Undersea vehicles have very limited communications compared with systems that operate above ground, Steinberg said. This drives a need for autonomy because the robot subs can’t rely on a human operator.
Additionally, there are unique challenges in navigation, mobility and sensing underwater. For example, the undersea glider robots in ANTIDOTE's experiments use changes in buoyancy for propulsion, rather than an active device such as a propeller. This enables them to have an extended endurance, but it also requires that gliders move up and down in depth in a saw-tooth-like pattern, which has a big impact on how to do autonomous planning to maximize the value of the scientific data being collected.
“The sea experiments were a great way to examine how some promising theoretical results would work in a real-world situation of practical value to scientists,” Steinberg said.
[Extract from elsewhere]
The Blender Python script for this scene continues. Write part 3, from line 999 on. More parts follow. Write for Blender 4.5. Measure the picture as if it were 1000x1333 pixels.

Prior theoretical work had looked at how autonomous vehicles can best perform persistent surveillance in a dynamic environment.
In the sea tests, the new software was used to generate paths for the underwater gliders to collect oceanographic data. The method takes into account both user priorities and ocean currents in determining these paths. The experiments, in southern California and in Monterey Bay, Calif., involved a glider using this new capability and a reference glider that followed a more traditional fixed path.
Results of the experiment showed that the vehicle using the new method executed two to four times as many sampling profiles in areas of high interest when compared against the unmodified reference glider, while maintaining an overall time constraint for the completion of each circuit of the path, ANTIDOTE researchers said in a statement.
Overall, the results validate that the theoretical results can be of value in solving real-world surveillance problems with autonomous systems, Steinberg said.
The ANTIDOTE program is near the end of its third year. After that, Steinberg said that it is up to ONR leadership to decide whether to fund it for an additional two years.
“As a fundamental research program, the main products are new theory and methods," he said. "Some of these are being implemented in software and will be available to other researchers via open architectures for robots.”